═══ Collected data ═══

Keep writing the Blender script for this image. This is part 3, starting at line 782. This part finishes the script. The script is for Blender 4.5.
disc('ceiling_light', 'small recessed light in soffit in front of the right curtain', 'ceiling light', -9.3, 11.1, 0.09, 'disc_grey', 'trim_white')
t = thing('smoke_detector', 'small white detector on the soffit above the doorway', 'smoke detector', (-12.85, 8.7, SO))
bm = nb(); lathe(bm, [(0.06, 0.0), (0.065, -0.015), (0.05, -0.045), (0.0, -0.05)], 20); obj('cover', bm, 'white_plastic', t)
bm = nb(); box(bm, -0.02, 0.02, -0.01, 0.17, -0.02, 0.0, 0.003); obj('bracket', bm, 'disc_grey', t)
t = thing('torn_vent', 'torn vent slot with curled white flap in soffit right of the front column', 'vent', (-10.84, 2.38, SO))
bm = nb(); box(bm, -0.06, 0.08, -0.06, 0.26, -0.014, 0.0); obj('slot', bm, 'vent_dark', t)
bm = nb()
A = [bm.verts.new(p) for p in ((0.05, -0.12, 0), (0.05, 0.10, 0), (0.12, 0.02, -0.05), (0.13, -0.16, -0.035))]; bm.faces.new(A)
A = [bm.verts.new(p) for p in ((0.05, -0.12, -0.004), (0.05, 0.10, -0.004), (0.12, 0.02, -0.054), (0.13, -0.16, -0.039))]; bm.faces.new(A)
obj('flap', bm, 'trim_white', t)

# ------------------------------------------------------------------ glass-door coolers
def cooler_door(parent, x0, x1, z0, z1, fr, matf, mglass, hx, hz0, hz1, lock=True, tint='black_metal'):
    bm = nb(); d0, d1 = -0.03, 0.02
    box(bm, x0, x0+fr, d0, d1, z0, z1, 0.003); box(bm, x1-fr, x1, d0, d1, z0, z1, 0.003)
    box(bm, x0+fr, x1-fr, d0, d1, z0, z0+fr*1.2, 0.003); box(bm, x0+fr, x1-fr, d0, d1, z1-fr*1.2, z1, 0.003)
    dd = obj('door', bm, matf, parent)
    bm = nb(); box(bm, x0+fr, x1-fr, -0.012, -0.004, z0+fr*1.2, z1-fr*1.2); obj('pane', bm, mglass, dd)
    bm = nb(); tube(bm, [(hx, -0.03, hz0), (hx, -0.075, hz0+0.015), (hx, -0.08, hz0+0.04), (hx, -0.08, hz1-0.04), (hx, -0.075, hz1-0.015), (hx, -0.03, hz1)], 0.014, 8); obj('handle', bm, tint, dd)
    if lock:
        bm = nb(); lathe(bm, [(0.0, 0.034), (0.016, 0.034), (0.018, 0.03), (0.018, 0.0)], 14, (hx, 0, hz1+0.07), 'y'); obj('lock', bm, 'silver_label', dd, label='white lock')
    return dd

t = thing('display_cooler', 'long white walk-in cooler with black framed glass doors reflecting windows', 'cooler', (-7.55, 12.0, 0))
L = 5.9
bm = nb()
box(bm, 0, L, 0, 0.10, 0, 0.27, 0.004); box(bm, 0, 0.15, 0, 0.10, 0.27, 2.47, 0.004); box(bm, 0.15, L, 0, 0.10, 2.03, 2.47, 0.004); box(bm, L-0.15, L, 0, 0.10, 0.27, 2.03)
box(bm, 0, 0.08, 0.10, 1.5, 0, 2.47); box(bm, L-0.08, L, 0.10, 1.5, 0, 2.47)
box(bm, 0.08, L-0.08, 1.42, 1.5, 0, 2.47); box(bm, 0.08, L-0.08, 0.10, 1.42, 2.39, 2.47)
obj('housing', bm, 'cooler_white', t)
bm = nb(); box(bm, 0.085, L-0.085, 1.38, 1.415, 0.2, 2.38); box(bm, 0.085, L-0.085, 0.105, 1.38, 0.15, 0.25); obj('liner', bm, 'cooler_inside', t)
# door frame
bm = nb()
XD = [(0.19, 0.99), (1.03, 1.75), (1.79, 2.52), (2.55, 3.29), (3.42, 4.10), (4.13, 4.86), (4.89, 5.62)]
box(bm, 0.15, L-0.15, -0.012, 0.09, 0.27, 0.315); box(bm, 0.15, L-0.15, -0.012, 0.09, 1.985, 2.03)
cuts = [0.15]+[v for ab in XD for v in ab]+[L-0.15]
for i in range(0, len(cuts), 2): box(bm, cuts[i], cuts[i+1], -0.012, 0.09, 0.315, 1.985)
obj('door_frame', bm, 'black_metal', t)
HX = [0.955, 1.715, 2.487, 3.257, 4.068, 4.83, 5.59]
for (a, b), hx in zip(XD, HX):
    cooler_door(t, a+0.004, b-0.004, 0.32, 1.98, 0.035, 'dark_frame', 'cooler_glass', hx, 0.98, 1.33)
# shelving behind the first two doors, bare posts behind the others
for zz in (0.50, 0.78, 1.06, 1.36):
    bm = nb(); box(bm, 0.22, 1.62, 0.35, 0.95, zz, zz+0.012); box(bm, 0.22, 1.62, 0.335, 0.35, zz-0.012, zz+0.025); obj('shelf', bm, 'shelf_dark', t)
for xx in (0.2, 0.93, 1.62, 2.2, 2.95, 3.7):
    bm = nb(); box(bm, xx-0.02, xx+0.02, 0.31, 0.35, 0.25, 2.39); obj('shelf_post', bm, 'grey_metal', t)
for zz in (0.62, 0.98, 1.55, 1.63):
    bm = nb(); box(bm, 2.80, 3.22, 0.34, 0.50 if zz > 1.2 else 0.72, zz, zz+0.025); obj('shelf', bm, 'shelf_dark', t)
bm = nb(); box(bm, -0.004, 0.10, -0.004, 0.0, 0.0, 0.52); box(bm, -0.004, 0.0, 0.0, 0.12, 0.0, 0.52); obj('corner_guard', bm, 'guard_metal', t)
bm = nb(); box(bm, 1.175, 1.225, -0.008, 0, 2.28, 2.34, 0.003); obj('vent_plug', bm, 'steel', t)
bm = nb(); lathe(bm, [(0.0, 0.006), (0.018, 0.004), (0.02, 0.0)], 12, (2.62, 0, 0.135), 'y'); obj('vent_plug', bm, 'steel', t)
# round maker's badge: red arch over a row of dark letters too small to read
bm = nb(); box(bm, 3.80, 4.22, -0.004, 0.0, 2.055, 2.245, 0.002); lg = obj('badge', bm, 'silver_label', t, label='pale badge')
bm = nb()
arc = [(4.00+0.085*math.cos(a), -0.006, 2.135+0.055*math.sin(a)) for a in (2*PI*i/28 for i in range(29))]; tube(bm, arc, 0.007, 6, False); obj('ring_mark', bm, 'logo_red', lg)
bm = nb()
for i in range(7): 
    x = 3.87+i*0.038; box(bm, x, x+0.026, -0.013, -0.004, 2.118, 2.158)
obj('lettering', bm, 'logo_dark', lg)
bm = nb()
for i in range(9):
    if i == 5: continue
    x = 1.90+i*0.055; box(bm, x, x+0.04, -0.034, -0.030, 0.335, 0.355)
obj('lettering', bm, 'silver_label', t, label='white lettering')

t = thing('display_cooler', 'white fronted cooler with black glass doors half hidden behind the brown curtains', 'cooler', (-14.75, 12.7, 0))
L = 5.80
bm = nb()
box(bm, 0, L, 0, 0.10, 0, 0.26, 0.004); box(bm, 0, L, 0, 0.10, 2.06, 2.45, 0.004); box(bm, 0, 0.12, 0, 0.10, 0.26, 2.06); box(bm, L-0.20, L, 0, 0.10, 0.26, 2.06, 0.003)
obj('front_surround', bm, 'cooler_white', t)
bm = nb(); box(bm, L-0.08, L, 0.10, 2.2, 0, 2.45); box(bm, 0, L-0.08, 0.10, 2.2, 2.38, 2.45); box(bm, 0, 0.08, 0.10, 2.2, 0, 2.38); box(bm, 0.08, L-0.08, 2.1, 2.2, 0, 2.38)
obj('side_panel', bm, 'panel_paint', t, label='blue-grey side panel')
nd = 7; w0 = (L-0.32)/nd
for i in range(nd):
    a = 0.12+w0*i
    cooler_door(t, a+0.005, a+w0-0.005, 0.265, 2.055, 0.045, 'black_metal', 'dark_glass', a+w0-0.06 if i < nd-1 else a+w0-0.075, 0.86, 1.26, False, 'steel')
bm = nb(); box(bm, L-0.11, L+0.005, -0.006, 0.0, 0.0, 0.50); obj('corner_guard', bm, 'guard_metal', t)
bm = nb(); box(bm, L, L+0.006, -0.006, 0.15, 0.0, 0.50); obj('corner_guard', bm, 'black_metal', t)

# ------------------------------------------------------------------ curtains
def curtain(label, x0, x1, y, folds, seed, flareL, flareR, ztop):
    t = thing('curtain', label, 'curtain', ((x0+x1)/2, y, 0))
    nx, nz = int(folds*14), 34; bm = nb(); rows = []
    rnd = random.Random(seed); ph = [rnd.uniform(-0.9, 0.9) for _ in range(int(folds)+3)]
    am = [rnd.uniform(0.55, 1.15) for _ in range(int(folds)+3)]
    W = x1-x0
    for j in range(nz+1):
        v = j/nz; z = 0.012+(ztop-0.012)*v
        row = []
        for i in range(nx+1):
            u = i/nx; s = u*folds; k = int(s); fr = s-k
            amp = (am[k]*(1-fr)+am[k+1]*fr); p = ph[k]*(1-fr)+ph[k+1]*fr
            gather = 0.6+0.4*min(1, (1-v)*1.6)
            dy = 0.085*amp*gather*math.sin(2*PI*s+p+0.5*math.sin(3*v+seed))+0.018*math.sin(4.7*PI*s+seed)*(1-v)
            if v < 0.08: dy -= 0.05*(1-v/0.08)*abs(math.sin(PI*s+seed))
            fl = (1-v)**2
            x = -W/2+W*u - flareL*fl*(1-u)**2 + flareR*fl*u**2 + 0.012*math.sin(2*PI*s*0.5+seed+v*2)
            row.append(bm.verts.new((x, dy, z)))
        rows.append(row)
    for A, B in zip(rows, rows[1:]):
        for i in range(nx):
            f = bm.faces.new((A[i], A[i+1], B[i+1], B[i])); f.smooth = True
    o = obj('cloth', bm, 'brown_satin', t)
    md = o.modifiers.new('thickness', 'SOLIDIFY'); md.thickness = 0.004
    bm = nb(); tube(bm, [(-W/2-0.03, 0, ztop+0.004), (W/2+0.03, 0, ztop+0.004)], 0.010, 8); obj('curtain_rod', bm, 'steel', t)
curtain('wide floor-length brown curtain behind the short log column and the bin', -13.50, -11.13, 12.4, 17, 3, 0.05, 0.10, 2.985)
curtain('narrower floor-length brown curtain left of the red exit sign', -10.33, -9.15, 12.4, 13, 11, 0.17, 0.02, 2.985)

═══

▶ _Aim of the exercise_
Please write out the material word for word from its first line through the line holding "obj('flap', bm, 'trim_white', t)", including both, and no line past it.

▶ _Response to this exercise_
Keep writing the Blender script for this image. This is part 3, starting at line 782. This part finishes the script. The script is for Blender 4.5.
disc('ceiling_light', 'small recessed light in soffit in front of the right curtain', 'ceiling light', -9.3, 11.1, 0.09, 'disc_grey', 'trim_white')
t = thing('smoke_detector', 'small white detector on the soffit above the doorway', 'smoke detector', (-12.85, 8.7, SO))
bm = nb(); lathe(bm, [(0.06, 0.0), (0.065, -0.015), (0.05, -0.045), (0.0, -0.05)], 20); obj('cover', bm, 'white_plastic', t)
bm = nb(); box(bm, -0.02, 0.02, -0.01, 0.17, -0.02, 0.0, 0.003); obj('bracket', bm, 'disc_grey', t)
t = thing('torn_vent', 'torn vent slot with curled white flap in soffit right of the front column', 'vent', (-10.84, 2.38, SO))
bm = nb(); box(bm, -0.06, 0.08, -0.06, 0.26, -0.014, 0.0); obj('slot', bm, 'vent_dark', t)
bm = nb()
A = [bm.verts.new(p) for p in ((0.05, -0.12, 0), (0.05, 0.10, 0), (0.12, 0.02, -0.05), (0.13, -0.16, -0.035))]; bm.faces.new(A)
A = [bm.verts.new(p) for p in ((0.05, -0.12, -0.004), (0.05, 0.10, -0.004), (0.12, 0.02, -0.054), (0.13, -0.16, -0.039))]; bm.faces.new(A)
obj('flap', bm, 'trim_white', t)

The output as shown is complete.